>> Start Material provided

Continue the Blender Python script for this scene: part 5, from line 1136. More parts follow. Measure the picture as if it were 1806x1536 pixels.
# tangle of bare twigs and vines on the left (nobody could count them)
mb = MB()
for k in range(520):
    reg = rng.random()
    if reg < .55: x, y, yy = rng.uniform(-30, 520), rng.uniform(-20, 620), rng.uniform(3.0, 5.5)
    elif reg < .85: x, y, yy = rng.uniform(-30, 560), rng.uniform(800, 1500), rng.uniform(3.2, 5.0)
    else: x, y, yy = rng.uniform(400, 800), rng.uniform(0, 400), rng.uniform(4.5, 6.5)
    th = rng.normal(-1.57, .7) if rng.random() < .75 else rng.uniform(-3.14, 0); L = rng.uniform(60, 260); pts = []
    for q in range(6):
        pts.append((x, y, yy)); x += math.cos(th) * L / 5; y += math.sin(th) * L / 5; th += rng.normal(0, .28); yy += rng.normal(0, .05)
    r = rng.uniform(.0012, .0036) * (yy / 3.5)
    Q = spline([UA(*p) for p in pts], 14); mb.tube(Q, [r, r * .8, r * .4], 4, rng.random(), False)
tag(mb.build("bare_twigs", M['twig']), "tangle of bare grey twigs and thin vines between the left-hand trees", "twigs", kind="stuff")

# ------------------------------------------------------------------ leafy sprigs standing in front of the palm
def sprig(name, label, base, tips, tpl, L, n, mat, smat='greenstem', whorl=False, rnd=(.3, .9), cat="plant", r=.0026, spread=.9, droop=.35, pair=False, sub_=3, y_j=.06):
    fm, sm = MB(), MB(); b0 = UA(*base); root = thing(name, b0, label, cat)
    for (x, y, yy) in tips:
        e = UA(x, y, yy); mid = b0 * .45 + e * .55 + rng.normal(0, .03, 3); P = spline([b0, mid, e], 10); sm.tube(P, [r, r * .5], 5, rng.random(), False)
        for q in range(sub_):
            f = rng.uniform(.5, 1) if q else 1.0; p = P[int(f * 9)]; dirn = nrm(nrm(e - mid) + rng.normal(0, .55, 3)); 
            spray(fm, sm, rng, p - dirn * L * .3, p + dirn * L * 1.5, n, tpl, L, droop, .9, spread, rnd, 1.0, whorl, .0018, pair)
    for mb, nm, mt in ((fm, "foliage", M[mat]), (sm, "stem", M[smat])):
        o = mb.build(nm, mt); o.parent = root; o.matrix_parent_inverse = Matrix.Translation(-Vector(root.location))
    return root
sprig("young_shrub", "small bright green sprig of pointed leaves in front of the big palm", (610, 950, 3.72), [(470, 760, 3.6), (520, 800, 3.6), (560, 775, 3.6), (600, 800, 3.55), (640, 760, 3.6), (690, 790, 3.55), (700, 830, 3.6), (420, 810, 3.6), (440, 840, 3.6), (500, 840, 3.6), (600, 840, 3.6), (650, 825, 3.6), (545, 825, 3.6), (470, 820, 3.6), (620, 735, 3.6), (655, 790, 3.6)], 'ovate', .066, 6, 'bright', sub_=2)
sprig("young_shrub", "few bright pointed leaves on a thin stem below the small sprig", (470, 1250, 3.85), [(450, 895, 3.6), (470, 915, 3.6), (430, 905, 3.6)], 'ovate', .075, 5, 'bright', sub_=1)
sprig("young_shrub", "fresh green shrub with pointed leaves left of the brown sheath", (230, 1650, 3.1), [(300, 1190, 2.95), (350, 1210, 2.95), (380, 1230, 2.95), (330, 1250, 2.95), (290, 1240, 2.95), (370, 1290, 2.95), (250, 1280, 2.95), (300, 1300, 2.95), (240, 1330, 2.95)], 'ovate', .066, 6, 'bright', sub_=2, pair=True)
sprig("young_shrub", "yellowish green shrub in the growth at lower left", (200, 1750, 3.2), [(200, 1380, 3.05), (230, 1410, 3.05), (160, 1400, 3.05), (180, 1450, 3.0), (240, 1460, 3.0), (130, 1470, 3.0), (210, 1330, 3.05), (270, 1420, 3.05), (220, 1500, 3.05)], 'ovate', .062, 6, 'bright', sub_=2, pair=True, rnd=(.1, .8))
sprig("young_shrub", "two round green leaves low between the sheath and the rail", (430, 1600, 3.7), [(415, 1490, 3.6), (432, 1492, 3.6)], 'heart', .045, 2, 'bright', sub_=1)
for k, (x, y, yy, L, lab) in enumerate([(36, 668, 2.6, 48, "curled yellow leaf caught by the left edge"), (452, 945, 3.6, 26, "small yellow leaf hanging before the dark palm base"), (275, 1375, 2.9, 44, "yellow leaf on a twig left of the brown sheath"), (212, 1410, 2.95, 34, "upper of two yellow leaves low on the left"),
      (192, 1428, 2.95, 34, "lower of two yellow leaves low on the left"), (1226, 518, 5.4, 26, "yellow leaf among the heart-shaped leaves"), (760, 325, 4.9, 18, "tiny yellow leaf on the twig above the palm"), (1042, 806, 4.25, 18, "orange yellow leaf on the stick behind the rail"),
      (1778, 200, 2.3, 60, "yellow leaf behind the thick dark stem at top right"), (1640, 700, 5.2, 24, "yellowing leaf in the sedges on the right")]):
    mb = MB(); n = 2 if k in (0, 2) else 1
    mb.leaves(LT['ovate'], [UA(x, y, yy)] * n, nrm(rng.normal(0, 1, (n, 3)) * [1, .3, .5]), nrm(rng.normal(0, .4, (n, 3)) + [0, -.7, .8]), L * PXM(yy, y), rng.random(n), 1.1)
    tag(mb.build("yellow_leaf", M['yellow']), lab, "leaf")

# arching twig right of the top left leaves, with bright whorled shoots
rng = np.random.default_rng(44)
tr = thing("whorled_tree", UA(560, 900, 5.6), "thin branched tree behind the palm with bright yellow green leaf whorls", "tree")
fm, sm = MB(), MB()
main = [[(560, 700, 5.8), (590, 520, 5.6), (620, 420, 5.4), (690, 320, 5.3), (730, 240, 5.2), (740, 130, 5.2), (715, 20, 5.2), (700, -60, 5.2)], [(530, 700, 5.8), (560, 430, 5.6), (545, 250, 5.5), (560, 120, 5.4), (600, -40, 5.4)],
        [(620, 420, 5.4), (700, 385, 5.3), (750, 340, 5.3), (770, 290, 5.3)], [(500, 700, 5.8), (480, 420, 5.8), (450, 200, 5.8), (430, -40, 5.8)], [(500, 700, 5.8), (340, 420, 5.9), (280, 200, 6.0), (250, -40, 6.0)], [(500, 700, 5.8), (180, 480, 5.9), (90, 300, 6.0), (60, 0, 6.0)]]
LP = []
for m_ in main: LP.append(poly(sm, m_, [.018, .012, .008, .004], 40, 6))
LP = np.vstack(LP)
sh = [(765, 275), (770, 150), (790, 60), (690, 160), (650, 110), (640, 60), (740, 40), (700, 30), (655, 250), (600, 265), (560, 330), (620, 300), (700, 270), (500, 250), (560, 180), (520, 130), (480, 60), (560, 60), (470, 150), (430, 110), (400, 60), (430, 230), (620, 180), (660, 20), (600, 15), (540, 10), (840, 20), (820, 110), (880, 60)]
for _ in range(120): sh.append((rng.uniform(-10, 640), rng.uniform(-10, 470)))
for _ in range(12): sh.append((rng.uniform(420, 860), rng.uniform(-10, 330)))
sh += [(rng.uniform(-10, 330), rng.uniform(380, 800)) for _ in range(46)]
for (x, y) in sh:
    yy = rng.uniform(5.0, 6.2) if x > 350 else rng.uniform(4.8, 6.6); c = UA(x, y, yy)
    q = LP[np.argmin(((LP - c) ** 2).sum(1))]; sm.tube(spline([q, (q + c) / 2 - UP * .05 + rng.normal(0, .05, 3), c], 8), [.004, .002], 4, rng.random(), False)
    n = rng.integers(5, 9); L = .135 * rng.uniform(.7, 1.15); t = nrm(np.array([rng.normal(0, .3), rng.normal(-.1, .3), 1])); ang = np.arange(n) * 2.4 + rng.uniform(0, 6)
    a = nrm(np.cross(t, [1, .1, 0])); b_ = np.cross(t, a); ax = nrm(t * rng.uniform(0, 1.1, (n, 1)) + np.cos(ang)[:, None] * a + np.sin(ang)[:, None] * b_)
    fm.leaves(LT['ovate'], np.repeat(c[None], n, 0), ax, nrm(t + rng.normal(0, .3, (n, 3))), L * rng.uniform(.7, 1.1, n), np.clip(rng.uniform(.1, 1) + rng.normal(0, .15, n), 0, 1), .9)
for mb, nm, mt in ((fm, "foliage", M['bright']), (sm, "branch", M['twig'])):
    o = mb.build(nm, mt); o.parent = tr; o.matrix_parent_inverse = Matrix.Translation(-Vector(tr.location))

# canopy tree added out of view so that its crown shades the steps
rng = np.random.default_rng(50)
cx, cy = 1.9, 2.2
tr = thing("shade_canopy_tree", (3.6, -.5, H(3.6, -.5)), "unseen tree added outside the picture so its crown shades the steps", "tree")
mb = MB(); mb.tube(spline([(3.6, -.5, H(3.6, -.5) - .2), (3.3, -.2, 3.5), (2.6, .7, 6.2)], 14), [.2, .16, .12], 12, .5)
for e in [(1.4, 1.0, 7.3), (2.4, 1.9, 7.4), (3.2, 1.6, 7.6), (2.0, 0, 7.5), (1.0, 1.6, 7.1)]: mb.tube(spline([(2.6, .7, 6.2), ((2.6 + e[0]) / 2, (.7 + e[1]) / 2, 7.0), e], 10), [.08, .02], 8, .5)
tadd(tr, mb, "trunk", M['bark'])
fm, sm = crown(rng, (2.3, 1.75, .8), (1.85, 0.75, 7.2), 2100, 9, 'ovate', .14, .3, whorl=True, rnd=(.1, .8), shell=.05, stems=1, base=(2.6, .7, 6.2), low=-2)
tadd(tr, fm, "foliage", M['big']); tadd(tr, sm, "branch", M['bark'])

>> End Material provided

What to produce:
Print, please, the lines from the first line of the material through the line that contains "of bare grey", exactly as written and with nothing added.

Solution below:
Continue the Blender Python script for this scene: part 5, from line 1136. More parts follow. Measure the picture as if it were 1806x1536 pixels.
# tangle of bare twigs and vines on the left (nobody could count them)
mb = MB()
for k in range(520):
    reg = rng.random()
    if reg < .55: x, y, yy = rng.uniform(-30, 520), rng.uniform(-20, 620), rng.uniform(3.0, 5.5)
    elif reg < .85: x, y, yy = rng.uniform(-30, 560), rng.uniform(800, 1500), rng.uniform(3.2, 5.0)
    else: x, y, yy = rng.uniform(400, 800), rng.uniform(0, 400), rng.uniform(4.5, 6.5)
    th = rng.normal(-1.57, .7) if rng.random() < .75 else rng.uniform(-3.14, 0); L = rng.uniform(60, 260); pts = []
    for q in range(6):
        pts.append((x, y, yy)); x += math.cos(th) * L / 5; y += math.sin(th) * L / 5; th += rng.normal(0, .28); yy += rng.normal(0, .05)
    r = rng.uniform(.0012, .0036) * (yy / 3.5)
    Q = spline([UA(*p) for p in pts], 14); mb.tube(Q, [r, r * .8, r * .4], 4, rng.random(), False)
tag(mb.build("bare_twigs", M['twig']), "tangle of bare grey twigs and thin vines between the left-hand trees", "twigs", kind="stuff")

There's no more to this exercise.